I occasionally meet people who respond to hearing that I am a mediator with the comment: “Wow, it must be great to tell people what to do.” I explain that I will do many things to help parties reach a resolution of their dispute (or to prevent disputes or help them change their approach to conflict from destructive to constructive.) But a mediator does not decide a case — the parties do.
by admin on November 26, 2008
We routinely talk about preventing conflict, reducing conflict, and resolving conflict. When we do, we sound as if we are characterizing conflict as always a bad thing. Without a doubt, conflict can cause significant and lasting damage, both economic and non-economic. Those negative effects, understandably, receive a lot of attention.
Yet conflict can be good. When conflict is constructive it can foster creative thinking, more carefully considered options, and a better final result. Stifling dissent can be as damaging as permitting destructive conflict to take hold and grow.
The challenge, then, may be not to end all conflict. Instead, the goal may be to channel conflict in a positive direction.
by admin on October 31, 2008
Last time, I wrote about an Associated Press story on Forbes.com on October 14, 2008 about a federal judge’s appointment of a mediator to work with parties to reach a settlement on damages in a bankruptcy case. Asarco, LLC seeks more than $10 billion in damages against Americas Mining Corporation. The judge has already ruled on liability and now wants the parties to try to resolve the damages issue with the mediator’s help, in sessions today and tomorrow.
That time I wrote about how this case highlights the flexibility of the mediation process. This case illustrates another point about business mediation. Some people who are not very familiar with business mediation think that its use is limited to “small” or low-value disputes. In fact, sophisticated parties and counsel know that mediation can be helpful in cases of any size. One of the benefits of mediation in the context of a litigated dispute is that a resolution that the parties reach with the help of a mediator removes the danger of a highly unfavorable result at the hands of a judge or jury. Rolling the dice can be a risky business decision– whether $1,000 or $1,000,000,000 is at stake.

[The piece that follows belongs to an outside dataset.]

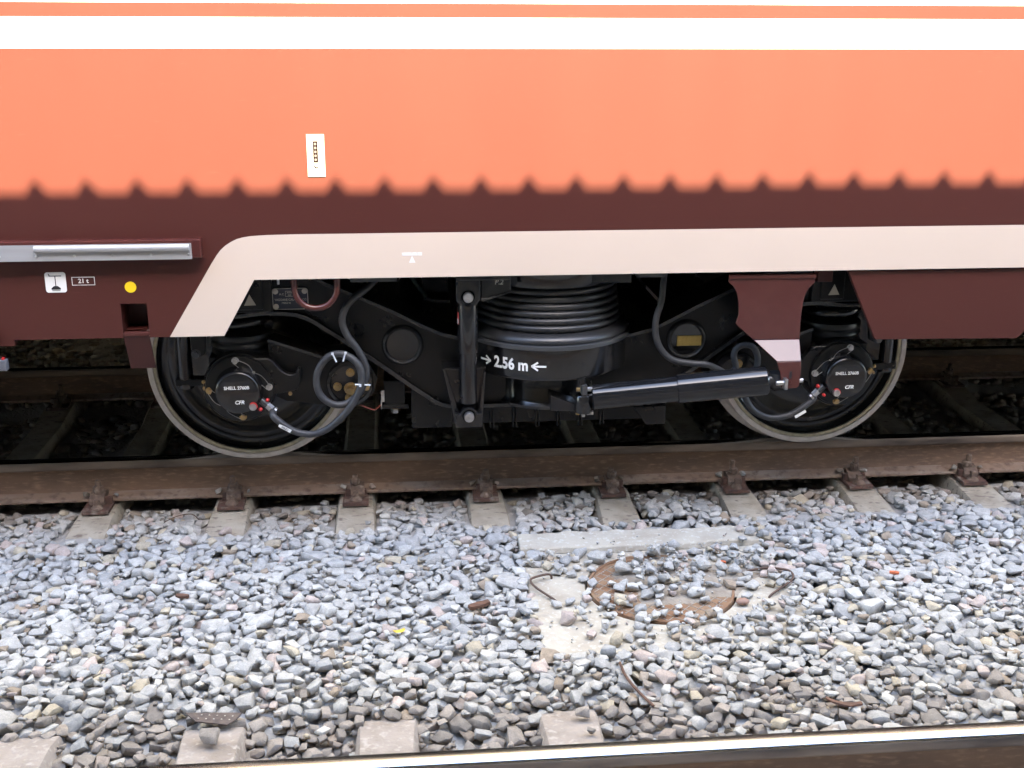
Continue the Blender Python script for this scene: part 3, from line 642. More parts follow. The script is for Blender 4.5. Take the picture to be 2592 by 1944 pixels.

by admin on October 30, 2008
Forbes.com ran an Associated Press story on October 14, 2008 about a federal judge’s appointment of a mediator to work with parties to reach a settlement on damages in a bankruptcy case. Asarco, LLC seeks more than $10 billion in damages against Americas Mining Corporation. The judge has already ruled on liability and now wants the parties to try to resolve the damages issue with the mediator’s help, in sessions today and tomorrow.
This situation highlights one of the great benefits of business mediation: its flexibility. When it began, this dispute had two parts (at least): liability and damages. Sometimes parties choose to mediate an entire case; other times one part of it. Each situation is unique and mediation can be tailored for a custom fit.